To assess the degree to which my design concept aligns with Full Stack Students’ desire to feel a sense of motivation, encouragement, reassurance, and support from the chia pet-style concept, I conducted a concept evaluation (remote video call via Slack) with three current full stack students.

I first asked participants if they received a welcome gift and what would be the most important qualities or feelings a welcome gift should communicate. I then shared multiple images of my prototype and solicited participants’ initial impressions of the concept. Using a method derived from Desirability Testing, I then asked participants to list three adjectives that best describe how they feel seeing my design concept.

Overall, participants responded positively to the concept. Their initial impressions indicated that the concept of growth resonated with one stating, “I’ve never heard the word ‘grow’ used so much before coming to Prime.” All three participants liked the concept and 2/3 thought it was a personalized, meaningful gift.

Despite the connection to growth, none of the participants drew a connection to Carol Dweck’s “Growth Mindset.” Moreover, 2/3 participants indicated the plant wouldn’t fair very well in their care.
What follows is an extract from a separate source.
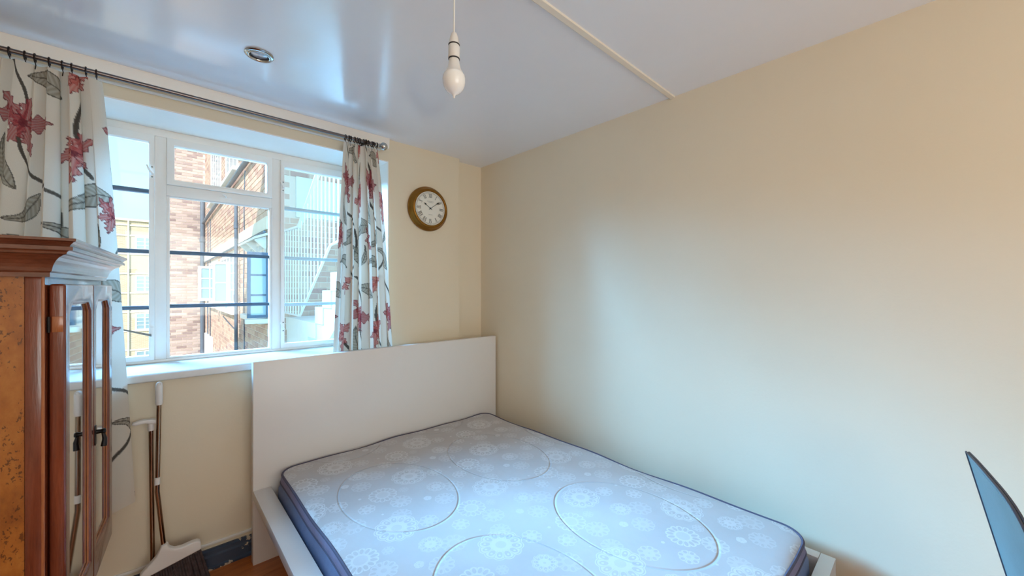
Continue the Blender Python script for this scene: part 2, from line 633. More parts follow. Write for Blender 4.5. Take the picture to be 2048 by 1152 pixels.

One person said, “I don’t really want to do it [maintain a plant] because I don’t have a green thumb. But I’ve always wanted a green thumb.” Another said, “Everything I touch dies. It would die in a week.” That same participant thought, however, that the Prime chia pet would build camaraderie and friendly competition among cohort mates in their shared Slack channel as people showed how their plant was doing week by week, which leads me to believe that if given the opportunity, full stack students would rise to the occasion and invest in maintaining their chia pet throughout the program. 

The results from the Desirability Test were inconclusive. Although some of the words mentioned aligned with the intended design concept (grow, nurture, meaningful) there was no overlap in any of the words or adjectives mentioned. 

The key takeaway: the chia plant concept was a hit. But will full stack students keep it alive?

The Pitch

After synthesizing the findings from the evaluation, I then delivered my design pitch to key stakeholders at Prime Digital Academy.

Recommendations & Next Steps

Moving forward with the growth design concept, I recommend selecting a fast-growing, low-maintenance plant option (e.g., grass seed) that would be easy to grow even for those lacking the proverbial green thumb. Alternatively, I recommend surveying current full stack students to identify a suitable substitute that still connects to the concept of “growth” (e.g., crystals) but takes a different form. A short qualitative and quantitative survey would be a low-cost approach to soliciting a more pragmatic welcome gift that still aligns with full stack students’ desire to feel motivated, encouraged, reassured, and supported.